When, as here, the prosecution states four specific prior convictions in its charge, and at trial makes proof of each, and the jury takes that charge of four and that proof of four to the jury room, and emerges with a general verdict that the defendant is a habitual offender, such verdict may rest upon any one of six separate combinations of convictions. Because two of the convictions are not in proper sequential relationship, one of the six combinations does not provide a factual basis for the jury verdict. Where is the assurance that such is not the case? If there is no instruction expressly prohibiting the combination of the two, or there is no special verdict form, as there is not in this case, then that assurance resides if at all in the general instructions defining habitual offender status and its constituent elements, and the ability of the jury to carefully apply the criteria in them.
In Miller v. State, supra, two of four alleged prior convictions were improper because the defendant had not yet been sentenced on them. The prosecution sought to prove all four, and the possibility of all four was carried to the jury room. A general verdict was returned. In reversing, this Court said:
"Notwithstanding that competent evidence was admitted to support a finding that the defendant 'had accumulated two (2) prior unrelated felony convictions,' under this state of the record, it can not be discerned which of the four alleged prior convictions provided the factual basis for the jury's determination."

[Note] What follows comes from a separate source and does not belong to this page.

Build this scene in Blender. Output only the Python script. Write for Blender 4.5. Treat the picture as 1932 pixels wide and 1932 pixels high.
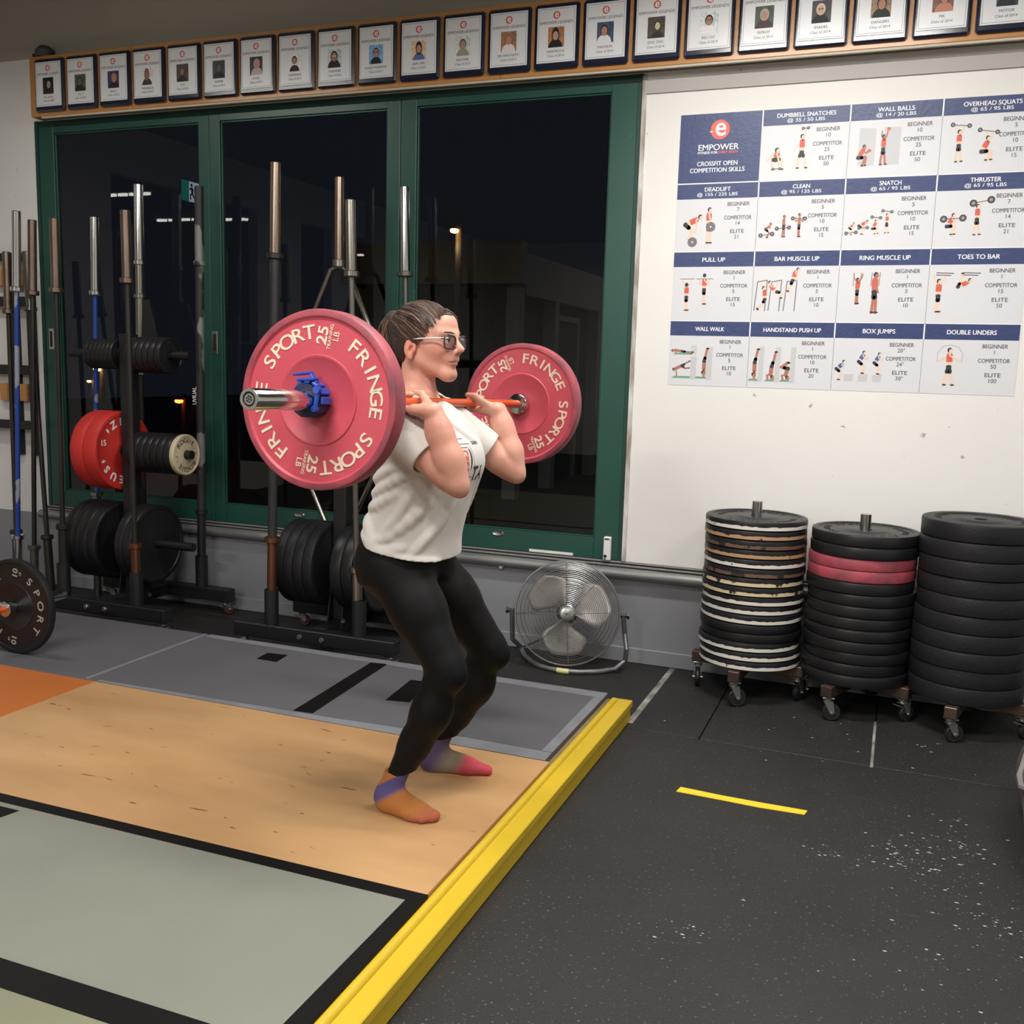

Miller, 275 Ind. at 460, 417 N.E.2d at 343. The state of the record in Miller, included general instructions defining habitual offender status and its elements,. It may properly be deduced that such general jury instructions did not satisfy this Court that *133the jury rejected the two invalid prior convictions, though the invalidity of the convictions was discernible by the jury under its instructions. It therefore follows logically, that the general instructions defining habitual offender status and its constituent elements in the case at bar do not provide an adequate assurance that the jury rejected the invalid combination of convictions. This verdict finding appellant to be a habitual offender is tainted and I would set it aside.